I’m regularly told that a board is not a team. At best they tell me that they trust each other to look after their own area and wouldn’t want to “meddle” by asking a question or getting agitated about some topic that lay in someone else’s remit.

At worst, they have no interest or understanding of HR or Finance or Ops and believe that there are very few issues that cut across all the members of the board. This is why, while Jake from IT is running through his 74 slides, Matt from Sales is happily answering emails about the latest deal. It’s a more productive use of his time, right?

Really? So, making decisions about the kind of business you want to be, making judgment calls about the right thing to do, understanding and taking a position about how to address the threats to the business, being aligned and consistent in your messages, thrashing out the big decisions together…these aren’t responsibilities you share regardless of whether you manage Sales or Ops or Finance?

The problem is that the scope of the board is at once too narrow and too broad. It’s too narrow in that so many topics never make it to the table in favour of the monthly reporting and data analysis. And it’s too broad in that the true remit of the team is not defined and articulated. Members are too deeply involved in management of everything and not able to step back and view the business as a whole system.

When you manage it matters that you have expertise in Finance or HR or Sales. But when you lead, your technical expertise is secondary to your commercial and strategic nous.
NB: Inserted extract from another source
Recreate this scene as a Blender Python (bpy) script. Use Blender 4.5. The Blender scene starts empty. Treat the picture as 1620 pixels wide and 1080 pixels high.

Everyone around that table should have a view about everything in front of them. Because everything in front of them should be the stuff that determines the direction of the business, the principles of the business and the environment that creates results. And that’s what gives that group of people – that team, dare I say it – a unifying sense of purpose.

Board meetings should matter. They should make a splash. And if yours isn’t, maybe it’s time to ask some tough questions.